What is required:
Copy out exactly the lines from the start of the data to the line containing "white_ink = M('white_ink', (246, 240, 226), 0.6)". Include both.

Provided data:
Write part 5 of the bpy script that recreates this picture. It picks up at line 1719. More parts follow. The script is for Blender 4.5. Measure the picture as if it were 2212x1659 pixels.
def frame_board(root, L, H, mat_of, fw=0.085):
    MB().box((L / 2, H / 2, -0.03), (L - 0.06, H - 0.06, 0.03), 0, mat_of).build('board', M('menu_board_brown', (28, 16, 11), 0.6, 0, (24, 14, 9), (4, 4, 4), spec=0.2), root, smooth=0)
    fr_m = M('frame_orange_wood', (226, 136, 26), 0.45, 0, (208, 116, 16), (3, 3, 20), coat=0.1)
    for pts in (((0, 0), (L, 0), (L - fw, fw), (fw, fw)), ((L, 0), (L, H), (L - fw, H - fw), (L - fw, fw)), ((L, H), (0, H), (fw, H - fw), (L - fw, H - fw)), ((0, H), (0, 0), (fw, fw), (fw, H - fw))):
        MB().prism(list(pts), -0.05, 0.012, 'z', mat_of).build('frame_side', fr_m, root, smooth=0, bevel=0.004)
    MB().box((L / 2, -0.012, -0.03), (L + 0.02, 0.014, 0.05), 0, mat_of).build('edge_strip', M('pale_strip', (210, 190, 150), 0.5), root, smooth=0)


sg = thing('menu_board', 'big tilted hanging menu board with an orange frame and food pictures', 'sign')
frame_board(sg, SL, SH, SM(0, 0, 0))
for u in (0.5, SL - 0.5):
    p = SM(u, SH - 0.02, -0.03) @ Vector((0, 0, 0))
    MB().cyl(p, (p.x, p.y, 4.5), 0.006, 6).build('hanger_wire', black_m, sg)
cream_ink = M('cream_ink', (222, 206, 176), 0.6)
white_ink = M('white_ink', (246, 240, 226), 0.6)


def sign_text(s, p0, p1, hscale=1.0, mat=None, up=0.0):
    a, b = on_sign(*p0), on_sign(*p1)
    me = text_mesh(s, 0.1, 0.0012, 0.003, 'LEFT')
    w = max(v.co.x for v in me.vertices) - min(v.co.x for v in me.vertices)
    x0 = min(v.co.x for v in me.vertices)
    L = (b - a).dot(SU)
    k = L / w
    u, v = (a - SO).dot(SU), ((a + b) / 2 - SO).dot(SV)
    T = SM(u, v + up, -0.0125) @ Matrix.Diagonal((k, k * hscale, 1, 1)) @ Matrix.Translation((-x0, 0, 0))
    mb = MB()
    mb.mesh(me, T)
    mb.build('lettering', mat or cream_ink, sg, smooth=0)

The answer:
Write part 5 of the bpy script that recreates this picture. It picks up at line 1719. More parts follow. The script is for Blender 4.5. Measure the picture as if it were 2212x1659 pixels.
def frame_board(root, L, H, mat_of, fw=0.085):
    MB().box((L / 2, H / 2, -0.03), (L - 0.06, H - 0.06, 0.03), 0, mat_of).build('board', M('menu_board_brown', (28, 16, 11), 0.6, 0, (24, 14, 9), (4, 4, 4), spec=0.2), root, smooth=0)
    fr_m = M('frame_orange_wood', (226, 136, 26), 0.45, 0, (208, 116, 16), (3, 3, 20), coat=0.1)
    for pts in (((0, 0), (L, 0), (L - fw, fw), (fw, fw)), ((L, 0), (L, H), (L - fw, H - fw), (L - fw, fw)), ((L, H), (0, H), (fw, H - fw), (L - fw, H - fw)), ((0, H), (0, 0), (fw, fw), (fw, H - fw))):
        MB().prism(list(pts), -0.05, 0.012, 'z', mat_of).build('frame_side', fr_m, root, smooth=0, bevel=0.004)
    MB().box((L / 2, -0.012, -0.03), (L + 0.02, 0.014, 0.05), 0, mat_of).build('edge_strip', M('pale_strip', (210, 190, 150), 0.5), root, smooth=0)


sg = thing('menu_board', 'big tilted hanging menu board with an orange frame and food pictures', 'sign')
frame_board(sg, SL, SH, SM(0, 0, 0))
for u in (0.5, SL - 0.5):
    p = SM(u, SH - 0.02, -0.03) @ Vector((0, 0, 0))
    MB().cyl(p, (p.x, p.y, 4.5), 0.006, 6).build('hanger_wire', black_m, sg)
cream_ink = M('cream_ink', (222, 206, 176), 0.6)
white_ink = M('white_ink', (246, 240, 226), 0.6)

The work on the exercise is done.